Re:Define a successful restoration
« Reply #50 on: September 12, 2004, 04:00:12 PM »
TEPaul,

I wonder if Pete Dye has ever seen Bethpage Black, pre and post Rees ?

I also wonder about the context in which the alleged statement was made.

I don't see how Pete could make that comment, unless Pete felt that Burbeck was the designer of record  ;D

Bethpage Black's routing remains unchanged as do most of the bunker locations, green contours and fairway lines.

Like viewing a single frame from a movie, I'm not so sure that the whole story is revealed in that one glimpse.

TEPaul

Re:Define a successful restoration
« Reply #51 on: September 12, 2004, 09:17:51 PM »
Pat:

I have no idea if Pete saw Bethpage Black pre or post the Rees Jones work. I don't think we really need to analyze or speculate too damn closely what Pete Dye apparently said to Mark Fine about Bethpage Black being a "Rees Jones course" now instead of a Tillinghast course. Pete Dye says a lot of off the cuff things---always has---personally I'd take them as just off the cuff and not that seriously.

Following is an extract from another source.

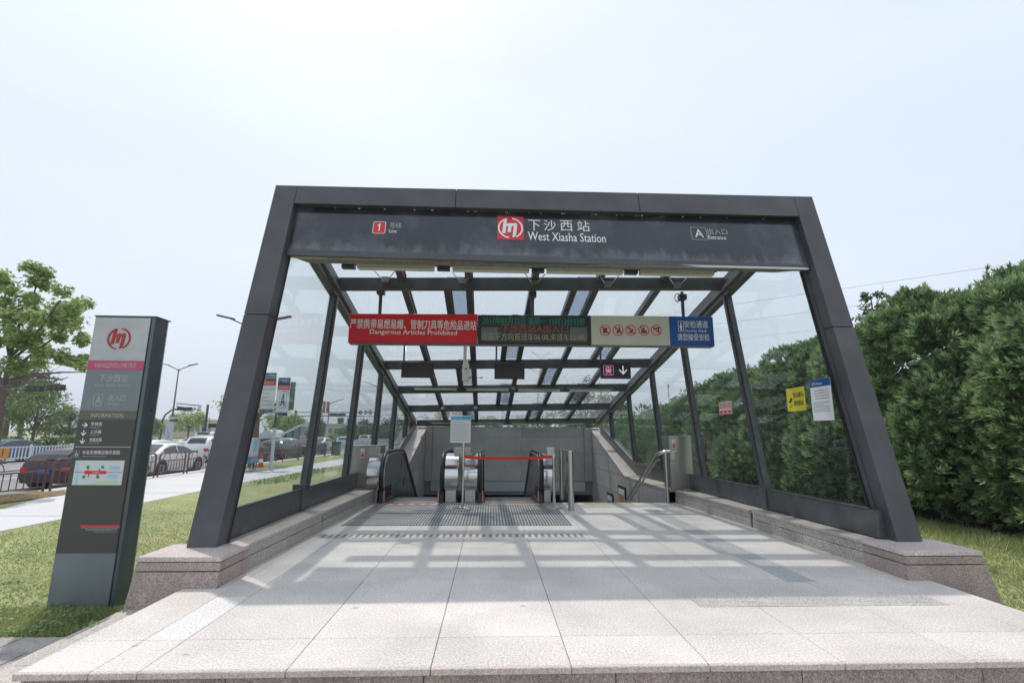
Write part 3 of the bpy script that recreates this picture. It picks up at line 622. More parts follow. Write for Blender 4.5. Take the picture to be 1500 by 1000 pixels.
for s, xi_, xo_ in ((-1, -1.90, -2.25), (1, 3.80, 4.12)):    # parapets beside the pit with sloping coping
    for nm, ya, yb, m in (('parapet', 9.76, 12.85, CURB), ('parapet', 12.85, 17.25, CURB)):
        def q(Y): zt_ = .208+max(0, Y-SLP0)*SLP; return [(xi_+s*.033, Y, -.45), (xo_, Y, -.45), (xo_, Y, zt_), (xi_+s*.033, Y, zt_)]
        a, b = q(ya), q(yb); mb = MB().add(a+b, [(0,1,2,3),(7,6,5,4),(0,4,5,1),(1,5,6,2),(2,6,7,3),(3,7,4,0)]); obj(nm, mb, m, pit)
    cuts = [9.76, 11.3, 12.85, 14.3, 15.75, 17.25]
    for a_, b_ in zip(cuts, cuts[1:]):
        def q(Y): z = .211+max(0, Y-SLP0)*SLP; return [(xi_-s*.012, Y, z), (xo_, Y, z), (xo_, Y, z+.042), (xi_-s*.012, Y, z+.042)]
        a, b = q(a_+.003), q(b_-.003); obj('coping_slab', MB().add(a+b, [(0,1,2,3),(7,6,5,4),(0,4,5,1),(1,5,6,2),(2,6,7,3),(3,7,4,0)]), CURBTOP if a_ < 12 else PINKCAP, pit)
for k in range(25):
    obj('stair_step', MB().box((2.02, 9.76+.3*k, -4), (3.79, 10.06+.3*k, -.155*(k+1))), CURBTOP, pit)
# ------------------------------------------------------------------ hanging signs
hs = thing('hanging_sign', 'long hanging sign in four sections, red, electronic, cream and blue, above the landing', 'sign', (1.03, 8, 2.78))
YS = 7.98
def spt(px, py, Y=YS): return at(px, py, Y)
def seg(pxa, pxb, ya, yb, yc, yd, m, name, depth=.13):
    a, b = spt(pxa, ya), spt(pxb, yb); c, d = spt(pxb+0, yc), spt(pxa, yd)
    x0, x1 = (a.x+d.x)/2, (b.x+c.x)/2
    lo = [(x0, YS, d.z), (x1, YS, c.z), (x1, YS+depth, c.z), (x0, YS+depth, d.z)]; hi = [(x0, YS, a.z), (x1, YS, b.z), (x1, YS+depth, b.z), (x0, YS+depth, a.z)]
    return obj(name, MB().hexa(lo, hi), m, hs, bevel=.004), x0, x1, d.z, a.z
rp, rx0, rx1, rz0, rz1 = seg(511, 699, 459, 460, 503, 501.5, RED, 'red_panel')
lp, lx0, lx1, lz0, lz1 = seg(699.5, 865.5, 461, 462, 505, 503, BLK, 'display_case')
wp, wx0, wx1, wz0, wz1 = seg(866, 981, 462, 463, 506, 505, CREAM, 'cream_panel')
bp_, bx0, bx1, bz0, bz1 = seg(981, 1045.5, 463, 464, 507, 506, BLUE, 'blue_panel')
seg(511, 1045.5, 502, 506.8, 508.2, 503.4, UNDER, 'bottom_trim', .13)
SF = Frame((0, YS, 0))
def sb(x0, y1, x1, y0): a = spt(x0, y0); b = spt(x1, y1); return a.x, a.z, b.x, b.z
lettering(rp, SF, '严禁携带易燃易爆、管制刀具等危险品进站', *sb(512.5, 469.5, 698, 480.8), WHITE, bold=.02)
lettering(rp, SF, 'Dangerous Articles Prohibited', *sb(541.5, 484, 669.5, 491), WHITE, bold=.012)
LEDS = mat('display_screen', (.05,.075,.075), .25, 0, .6)
ls = obj('display_screen', plate(MB(), SF, *sb(704.5, 463.5, 860, 500), .0005, .003), LEDS, lp)
ledg = mat('led_green', (.0,.40,.28), .5, emit=.05); ledr = mat('led_red', (.60,.08,.06), .5, emit=.04); ledy = mat('led_yellow', (.50,.46,.30), .5, emit=.04)
obj('unlit_screen_area', plate(MB(), SF, *sb(705, 479.5, 729, 498), .003, .004), mat('unlit_led_field', (.22,.25,.26), .3), ls)  # paler grey unlit fields over both ends of the screen
obj('unlit_screen_area', plate(MB(), SF, *sb(835, 479.5, 859.5, 498.5), .003, .004), MATS['unlit_led_field'], ls)
lettering(ls, SF, '2017年05月22日 星期一 13时13分32秒', *sb(707, 465.5, 857, 474.5), ledg, bold=-.006, h=.005)
lettering(ls, SF, '下沙西站A出入口', *sb(734, 476, 832, 486.5), ledr, bold=-.008, h=.005)
lettering(ls, SF, '往临平方向首班车06:08,末班车22:49;', *sb(705, 489, 857, 498), ledy, bold=-.008, h=.005)
# vertical slits of the display so the letters read as rows of lamps
mb = MB(); a = sb(704.5, 463.5, 860, 500)
for k in range(150): x = a[0]+(a[2]-a[0])*(k+.5)/150; mb.prism([SF.p(x-.0018, a[1], .006), SF.p(x+.0018, a[1], .006), SF.p(x+.0018, a[3], .006), SF.p(x-.0018, a[3], .006)], SF.n*.001)
o = obj('display_slit', mb, BLK, ls); o['kind'] = 'stuff'
# five prohibition roundels
for i, cxp in enumerate((886.5, 905.5, 924, 943, 961.3)):
    c = spt(cxp, 483.6); r_ = .094
    rr = obj('roundel', ringp(MB(), SF, c.x, c.z, r_-.014, r_, 0, 360, .002, .005, 28), REDP, wp)
    mb = MB(); n = .006
    if i == 0: poly2(mb, SF, [(c.x-.035, c.z-.045), (c.x+.03, c.z-.045), (c.x+.035, c.z+.04), (c.x-.035, c.z+.045)], .0015, .003)
    elif i == 1: poly2(mb, SF, [(c.x-.03, c.z-.05), (c.x+.0, c.z-.05), (c.x+.01, c.z+.0), (c.x-.02, c.z)], .0015, .003); poly2(mb, SF, [(c.x-.01, c.z-.04), (c.x+.05, c.z-.02), (c.x+.03, c.z+.02), (c.x-.01, c.z+.0)], .0015, .0031); ringp(mb, SF, c.x+.02, c.z+.035, 0.001, .018, 0, 360, .0015, .003, 8)
    elif i == 2: poly2(mb, SF, [(c.x-.045, c.z-.045), (c.x+.045, c.z-.045), (c.x+.03, c.z-.02), (c.x-.03, c.z-.02)], .0015, .003); poly2(mb, SF, [(c.x+.005, c.z-.01), (c.x+.05, c.z+.0), (c.x+.03, c.z+.025), (c.x, c.z+.015)], .0015, .003); poly2(mb, SF, [(c.x-.03, c.z+.03), (c.x-.005, c.z+.03), (c.x-.005, c.z+.05), (c.x-.03, c.z+.05)], .0015, .003)
    elif i == 3:
        poly2(mb, SF, [(c.x-.015, c.z-.05), (c.x+.02, c.z-.05), (c.x+.02, c.z+.01), (c.x+.01, c.z+.03), (c.x+.008, c.z+.062), (c.x-.004, c.z+.062), (c.x-.006, c.z+.03), (c.x-.015, c.z+.01)], .0015, .003)
        poly2(mb, SF, [(c.x-.045, c.z-.05), (c.x-.02, c.z-.05), (c.x-.02, c.z-.01), (c.x-.032, c.z+.03), (c.x-.045, c.z-.01)], .0015, .003); poly2(mb, SF, [(c.x+.024, c.z-.05), (c.x+.05, c.z-.05), (c.x+.05, c.z-.01), (c.x+.024, c.z+.0)], .0015, .003)
    else: poly2(mb, SF, [(c.x-.055, c.z+.01), (c.x+.055, c.z+.035), (c.x+.05, c.z+.055), (c.x-.05, c.z+.035)], .0015, .003); poly2(mb, SF, [(c.x+.03, c.z+.03), (c.x+.05, c.z+.035), (c.x+.048, c.z-.03), (c.x+.03, c.z-.03)], .0015, .003)
    obj('pictogram', mb, BLK, rr)
    t = r_*.70; q = .008
    obj('slash', poly2(MB(), SF, [(c.x-t-q, c.z+t-q), (c.x-t+q, c.z+t+q), (c.x+t+q, c.z-t+q), (c.x+t-q, c.z-t-q)], .004, .0058), REDP, rr)
lettering(bp_, SF, '安检通道', *sb(1002.5, 469.8, 1036.5, 480), WHITE, bold=.012); lettering(bp_, SF, 'Security check', *sb(1003.5, 482.3, 1035, 487.3), WHITE, bold=.01)
lettering(bp_, SF, '请您接受安检', *sb(992.5, 489, 1039, 498.5), WHITE, bold=.012)
a = sb(993.8, 470, 1001, 485.5); mb = frame_line(MB(), SF, *a, .007, .002, .004, .004); xm, w_ = (a[0]+a[2])/2, a[3]-a[1]
ringp(mb, SF, xm, a[1]+w_*.78, .0005, .013, 0, 360, .002, .004, 10); poly2(mb, SF, [(xm-.012, a[1]+w_*.1), (xm+.012, a[1]+w_*.1), (xm+.014, a[1]+w_*.66), (xm-.014, a[1]+w_*.66)], .002, .004); poly2(mb, SF, [(xm-.024, a[1]+w_*.36), (xm+.024, a[1]+w_*.36), (xm+.014, a[1]+w_*.66), (xm-.014, a[1]+w_*.66)], .002, .0041)
obj('person_pictogram', mb, WHITE, bp_)
for px in (558, 780, 999):
    p = spt(px, 430, YS+.05); obj('hanger_pole', MB().tube([(p.x, YS+.05, 3.20), (p.x, YS+.05, 3.75)], .028, 12), CLAD2, hs, smooth=True)
    obj('hanger_clamp', MB().box((p.x-.065, YS-.01, 3.60), (p.x+.065, YS+.11, 3.70)), CLAD2, hs, bevel=.01)
mb = MB(); p = spt(994, 430, YS)
for k in range(3): mb.tube([(p.x-.03+.05*math.cos(t/8*6.28)*(1+.1*k), YS-.02-.01*k, 3.62+.075*math.sin(t/8*6.28)) for t in range(9)], .006, 5, False)
obj('cable_coil', mb, RUBBER, hs)
obj('pole_base_lug', MB().box((spt(706+50, 460).x-.06, YS+.02, lz1), (spt(760, 460).x, YS+.08, lz1+.02)), BLK, hs)
# small screens, direction sign, camera hanging from the second cross beam
YD = 9.66
def hang(name, label, cat, px0, px1, py0, py1, rod, m, grp=None, dz=.06):
    a, b = at(px0, py0, YD), at(px1, py1, YD); x0, x1, z1, z0 = a.x, b.x, a.z, b.z
    t = thing(name, label, cat, ((x0+x1)/2, YD, z0), group=grp)
    c = obj('case', MB().box((x0, YD, z0), (x1, YD+dz, z1)), m, t, bevel=.006)
    obj('hanger_rod', MB().tube([(at(rod, py0, YD).x, YD+.035, z1-.01), (at(rod, py0, YD).x, YD+.035, 3.3)], .018, 8), CLAD2, t)
    return t, c, x0, x1, z0, z1
SCB = mat('screen_back', (.022,.021,.022), .5)
for i, (a, b, r_, lab) in enumerate(((588.3, 634, 591, 'blank black screen hanging under the red section of the long sign'), (724.5, 768.5, 727, 'blank black screen hanging under the electronic display'))):
    t, c, x0, x1, z0, z1 = hang('hanging_screen', lab, 'screen', a, b, 529.5+i, 553+i*2, r_, SCB, 'blank screens hanging under the long sign')
    obj('screen_face', MB().box((x0+.03, YD-.002, z0+.03), (x1-.03, YD+.001, z1-.03)), mat('dark_matrix_screen', (.03,.028,.03), .35, speck=.4, sscale=180), t)
t, c, x0, x1, z0, z1 = hang('direction_sign', 'black hanging sign with pink train symbol and white down arrow', 'sign', 879.5, 924.5, 530.5, 554.5, 880.5, mat('direction_sign_black', (.02,.018,.03), .4))
DF = Frame((0, YD, 0)); D = lambda x0, y1, x1, y0: (at(x0, y0, YD).x, at(x0, y0, YD).z, at(x1, y1, YD).x, at(x1, y1, YD).z)
pk = mat('lit_pink', (.75,.16,.40), .5, emit=.25)
a = D(884, 535, 898.5, 549.5); tr_ = obj('train_symbol', frame_line(MB(), DF, *a, .012, .001, .004, .02), pk, c)
cx_, cz_ = (a[0]+a[2])/2, (a[1]+a[3])/2; mb = poly2(MB(), DF, rounded(cx_-.055, cz_-.045, cx_+.055, cz_+.075, .02), .001, .003)
poly2(mb, DF, [(cx_-.06, cz_-.085), (cx_-.045, cz_-.085), (cx_-.02, cz_-.05), (cx_-.035, cz_-.05)], .001, .003); poly2(mb, DF, [(cx_+.06, cz_-.085), (cx_+.045, cz_-.085), (cx_+.02, cz_-.05), (cx_+.035, cz_-.05)], .001, .003)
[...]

I went to something like a superintendent's conference in an Atlantic City casino a few years ago, about a year before the Open at Bethpage. The Bethpage super (forget his name--Currier or something close) was one of the featured speakers along with Ron Forse and Geoff Shackelford and a number of others. The Bethpage super spoke at length about the work being done by Rees in preparation for the open. He had slides and pointed out how basically many of the greenside bunkers and the green peripheries were being brought back closer together again as they'd originally been. That kind of thing is restorative--at least that's what he maintained and what appeared on his slides. It made sense to me and he also pointed out how much deferred capital maintenance of that sort there was on the couse from decades of neglect that way.

Basically most all of what that super in charge of the preparation for the Open in conjunction with the Jones project said was completely in line with what Geoff Childs said about the course before and after the Open and the Rees Jones project.